MEPs recently heard how they were enslaved below the minimum wage for 15 hours a day, working in the heaviest stages of construction. In a chilling echo of Europe’s tragic past, the prisoners are also said to be used in sewing clothes for Gazprom employees.

Alongside social guarantees, promoting the environment is Europe’s other current slogan du jour. However, if the EU already intends to become completely carbon neutral in its strategic vision by 2050, how does that square with gas pipeline investments to import from a country where production methods are so environmentally damaging?

Gas may be seen as a more environmentally friendly fossil fuel, but we need to analyse the methods of gauging its ecological footprint. We can be reasonably confident green technology and production methods are not Russian priorities.

The new Commission President may trumpet a proposed carbon frontier mechanism - in fact a tax on goods from environmentally unfriendly third countries. But she avoids saying whether this would also apply to the gas that would flow to Germany.

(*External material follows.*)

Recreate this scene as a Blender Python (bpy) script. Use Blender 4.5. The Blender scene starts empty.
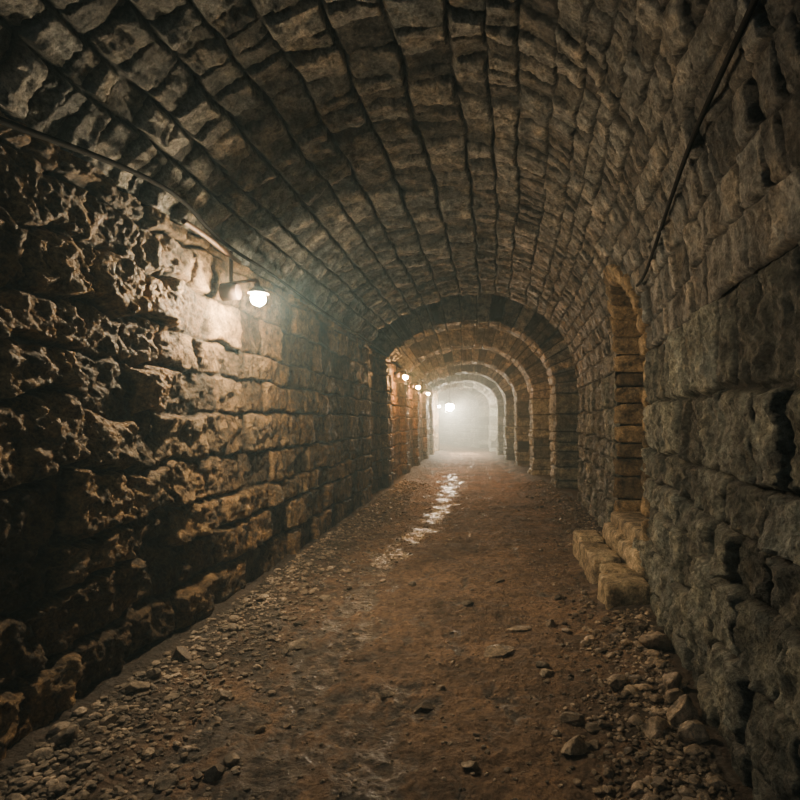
import bpy, bmesh, math, random
import numpy as np
from mathutils import Vector

random.seed(7)
# ------------------------------------------------------------------ noise
_rng = np.random.default_rng(3)
_perm = _rng.permutation(4096)
_ang = _rng.random(4096)*2*np.pi
def _grad(ix,iy,seed):
    h=_perm[(ix+seed*131)&4095]; h=_perm[(h+iy)&4095]; return _ang[h]
def perlin(x,y,seed=0):
    x0=np.floor(x).astype(np.int64); y0=np.floor(y).astype(np.int64)
    fx=x-x0; fy=y-y0
    u=fx*fx*fx*(fx*(fx*6-15)+10); v=fy*fy*fy*(fy*(fy*6-15)+10)
    def g(i,j):
        a=_grad(x0+i,y0+j,seed); return np.cos(a)*(fx-i)+np.sin(a)*(fy-j)
    a=g(0,0)*(1-u)+g(1,0)*u; b=g(0,1)*(1-u)+g(1,1)*u
    return (a*(1-v)+b*v)*1.5
def fbm(x,y,scale,octv=4,seed=0,gain=0.5):
    s=0;a=1.0
    for o in range(octv):
        s=s+a*perlin(x*scale+17.3*o,y*scale+9.1*o,seed+o); scale*=2.03; a*=gain
    return s
def sstep(a,b,x):
    t=np.clip((x-a)/(b-a),0,1); return t*t*(3-2*t)

def bricks(u,v,vr,lr,seed,vedges=None,v0=0.0,v1=4.0,u0=-7,u1=46):
    rng=np.random.default_rng(seed)
    if vedges is None:
        vedges=[v0]
        while vedges[-1]<v1-vr[1]*0.8:
            vedges.append(vedges[-1]+rng.uniform(*vr))
        vedges[-1]=v1
        if len(vedges)<2: vedges=[v0,v1]
    vb=np.array(vedges); n=len(vb)-1
    i=np.clip(np.searchsorted(vb,v,side='right')-1,0,n-1)
    dv=np.minimum(np.abs(v-vb[i]),np.abs(vb[i+1]-v))
    cv=((v-vb[i])/(vb[i+1]-vb[i]))*2-1
    du=np.zeros_like(u); cu=np.zeros_like(u)
    r1=np.zeros_like(u); r2=np.zeros_like(u); r3=np.zeros_like(u)
    for k in range(n):
        m=(i==k)
        cnt=int((u1-u0)/lr[0])+3
        ub=u0+np.cumsum(rng.uniform(lr[0],lr[1],cnt))-rng.random()*lr[1]
        A=rng.random((3,cnt+1))
        if not m.any(): continue
        uu=u[m]; j=np.clip(np.searchsorted(ub,uu)-1,0,cnt-2)
        du[m]=np.minimum(np.abs(uu-ub[j]),np.abs(ub[j+1]-uu))
        cu[m]=((uu-ub[j])/(ub[j+1]-ub[j]))*2-1
        r1[m]=A[0,j]; r2[m]=A[1,j]; r3[m]=A[2,j]
    return du,dv,cu,cv,r1,r2,r3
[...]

Russia and Germany insist Nord Stream is a business, not a political project. But the commercial gains of some companies in Germany create much wider and significant political damage to the EU.

By January 1st, when the new pipeline is due to be completed, political nerves will be on edge. When you look at the war in Eastern Ukraine, it is noticeable that it manages to keep its distance from the main gas transit pipelines, leaving them safe given their importance to Russia, today. But what happens when Nord Stream 2 is up and running?

The previous European Parliament did everything in its power to oppose the scheme. Sadly, MEPs do not have a legal way to suspend the project.

However, what will Germany’s argument be if it turns out to be true that Russia is enslaving its own people in this joint Nord Stream project?

And what will be the arguments of the participating Member States, and their businesses not only in Germany but also in France, Austria, Great Britain, the Netherlands and elsewhere, formed by the Nord Stream Project Consortium?

Are their governments and citizens prepared to continue working with a partner tainted not only politically and ecologically, but also socially?

How far can interests outweigh values? The closer we get to completion of Nord Stream 2, the more it becomes apparent how unethical this project is.

The project spells the end of the European Energy Union and all its beautifully-defined goals and means Europe has missed the opportunity to geopolitically diversify its energy supply channels.

It exposes ambivalence in politics and exacerbates mistrust and inconsistency both between EU Member States and with the US - and how ironic that they are now the biggest defenders of the EU’s Energy Union and its energy security.

At the end of it all, the only winner is Moscow.